SkyRush is another new-to-us roller coaster. Its theme is, of course, airplanes? It is; you can see the wings on the row signs, and the station announcements are accompanied by those bing-bong chimes of secret airport/airplane signalling and all that. Believe it or not, it's only in the last decade that Hershey Park has decided all their rides should have a candy theme!
And then in a nearby games hall we discovered a pinball machine! We would have certainly played a game except we couldn't figure a way to buy, like, five dollars worth of games. The conversion to a cashless park has made it impossible to just play a couple games. (The high score tables were appealingly low, but depending on the game's condition that might be because it's impossible to score the really high points we can do at our home venues.)
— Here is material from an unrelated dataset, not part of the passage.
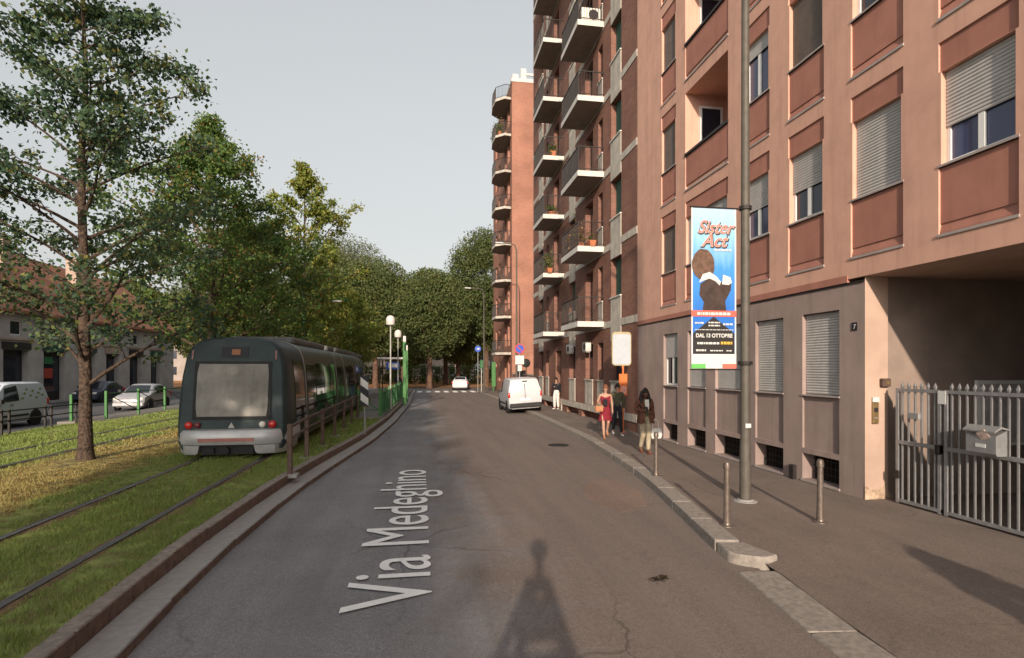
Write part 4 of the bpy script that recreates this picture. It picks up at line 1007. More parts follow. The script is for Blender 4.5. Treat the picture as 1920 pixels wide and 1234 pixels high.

And now one of the rides we absolutely, positively, must ride when we're there: Tiny Tracks Lightning Racer, the racing coasters!
Here we are after riding one side of the tracks; you can see the Thunder and the Lightning trains. We had, again, walk-on rides to both sides and resolved to make this our last ride of the night, before the fireworks began. We failed in this, because I got us lost and wasted our time.
There's a photo op outside with fake car fronts. You see in the above picture the trains had this old-fashioned-style fence; possibly the photo op uses the design of a now-retired train.
The Wild Mouse was a wonderfully well-run coaster; despite the long line it moved very fast, because they load people and dispatch them fast. The queue also has a bunch of signs from Victor Pest Control that is all ha ha, very funny, selling ways to catch and kill mice on the roller coaster ride. Great.
This moment at the loading station for the Wild Mouse just caught me, somehow. I think just the expressions of the ride op and the person gazing over at the platform and the way the outstretched hand seems to touch the wire and everything fits together somehow.
Finally we got back around for Comet, the oldest roller coaster at HersheyPark. I'd get a shirt with the Comet logo as my big park souvenir; it's a good-fitting one.
So do you think the Sooper Dooper Looper ride opened in the 1970s? Why, what makes you think this corkscrew ride did that?
It did open 1977. I appreciate that they've embraced the 70s-ness of the ride and embraced the earth tones for painting the cars and for the station.
Back to that Milton S Hershey statue for a fresh picture in the daylight.
And here's an elk statue that Milton S himself picked out in 1913. Until 1978 it was at the park's original entrance, near the Kissing Tower; after that it was moved to near the bridge to ZooAmerica, the North American Wildlife Park.
Trivia: Apollo 8's first stage hit the ocean nine minutes after launch, at 32.2040 degrees north latitude and 74.1090 degrees west longitude, 353,5 nautical miles from the launch site. The second stage hit the ocean at 19 minutes 25 seconds after launch at latitude 31.8338 degrees north, longitude 37.224 degrees west, 2,245.9 nautical miles from the launch site. Source: Apollo by the Numbers: A Statistical Reference, Richard W Orloff. NASA SP-4029.
Currently Reading: The Martians: The True Story of an Alien Craze That Captured Turn-of-the-Century America, David Baron. This is a really good book, just a delight reading.